▶ _Problem details_
Give a verbatim quotation of every record.

▶ _Records_
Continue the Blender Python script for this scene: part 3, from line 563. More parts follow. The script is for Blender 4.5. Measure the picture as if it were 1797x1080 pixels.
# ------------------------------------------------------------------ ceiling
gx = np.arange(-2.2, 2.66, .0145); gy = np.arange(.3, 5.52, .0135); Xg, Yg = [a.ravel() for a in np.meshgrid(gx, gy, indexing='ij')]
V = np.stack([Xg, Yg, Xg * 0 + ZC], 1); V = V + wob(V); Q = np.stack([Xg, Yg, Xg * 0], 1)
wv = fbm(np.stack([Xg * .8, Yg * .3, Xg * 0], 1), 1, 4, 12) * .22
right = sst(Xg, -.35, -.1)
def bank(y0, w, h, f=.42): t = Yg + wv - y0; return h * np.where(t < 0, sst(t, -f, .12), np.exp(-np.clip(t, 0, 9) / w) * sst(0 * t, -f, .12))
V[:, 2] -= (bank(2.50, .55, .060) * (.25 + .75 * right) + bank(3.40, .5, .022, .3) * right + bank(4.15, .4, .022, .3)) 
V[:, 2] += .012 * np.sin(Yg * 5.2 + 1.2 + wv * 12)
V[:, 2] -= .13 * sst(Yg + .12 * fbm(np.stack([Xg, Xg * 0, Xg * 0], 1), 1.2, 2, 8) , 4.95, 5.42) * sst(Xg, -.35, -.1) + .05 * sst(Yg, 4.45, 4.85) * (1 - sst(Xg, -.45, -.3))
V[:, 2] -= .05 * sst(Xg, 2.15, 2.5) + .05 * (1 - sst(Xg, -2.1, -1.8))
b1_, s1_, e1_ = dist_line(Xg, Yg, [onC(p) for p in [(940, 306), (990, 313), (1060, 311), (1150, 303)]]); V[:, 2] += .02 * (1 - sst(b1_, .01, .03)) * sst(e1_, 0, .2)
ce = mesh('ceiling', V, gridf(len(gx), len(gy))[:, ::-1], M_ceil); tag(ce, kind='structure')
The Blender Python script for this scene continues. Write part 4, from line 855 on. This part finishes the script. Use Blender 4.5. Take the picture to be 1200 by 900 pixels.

▶ _Written solution_
Continue the Blender Python script for this scene: part 3, from line 563. More parts follow. The script is for Blender 4.5. Measure the picture as if it were 1797x1080 pixels.
# ------------------------------------------------------------------ ceiling
gx = np.arange(-2.2, 2.66, .0145); gy = np.arange(.3, 5.52, .0135); Xg, Yg = [a.ravel() for a in np.meshgrid(gx, gy, indexing='ij')]
V = np.stack([Xg, Yg, Xg * 0 + ZC], 1); V = V + wob(V); Q = np.stack([Xg, Yg, Xg * 0], 1)
wv = fbm(np.stack([Xg * .8, Yg * .3, Xg * 0], 1), 1, 4, 12) * .22
right = sst(Xg, -.35, -.1)
def bank(y0, w, h, f=.42): t = Yg + wv - y0; return h * np.where(t < 0, sst(t, -f, .12), np.exp(-np.clip(t, 0, 9) / w) * sst(0 * t, -f, .12))
V[:, 2] -= (bank(2.50, .55, .060) * (.25 + .75 * right) + bank(3.40, .5, .022, .3) * right + bank(4.15, .4, .022, .3)) 
V[:, 2] += .012 * np.sin(Yg * 5.2 + 1.2 + wv * 12)
V[:, 2] -= .13 * sst(Yg + .12 * fbm(np.stack([Xg, Xg * 0, Xg * 0], 1), 1.2, 2, 8) , 4.95, 5.42) * sst(Xg, -.35, -.1) + .05 * sst(Yg, 4.45, 4.85) * (1 - sst(Xg, -.45, -.3))
V[:, 2] -= .05 * sst(Xg, 2.15, 2.5) + .05 * (1 - sst(Xg, -2.1, -1.8))
b1_, s1_, e1_ = dist_line(Xg, Yg, [onC(p) for p in [(940, 306), (990, 313), (1060, 311), (1150, 303)]]); V[:, 2] += .02 * (1 - sst(b1_, .01, .03)) * sst(e1_, 0, .2)
ce = mesh('ceiling', V, gridf(len(gx), len(gy))[:, ::-1], M_ceil); tag(ce, kind='structure')
The Blender Python script for this scene continues. Write part 4, from line 855 on. This part finishes the script. Use Blender 4.5. Take the picture to be 1200 by 900 pixels.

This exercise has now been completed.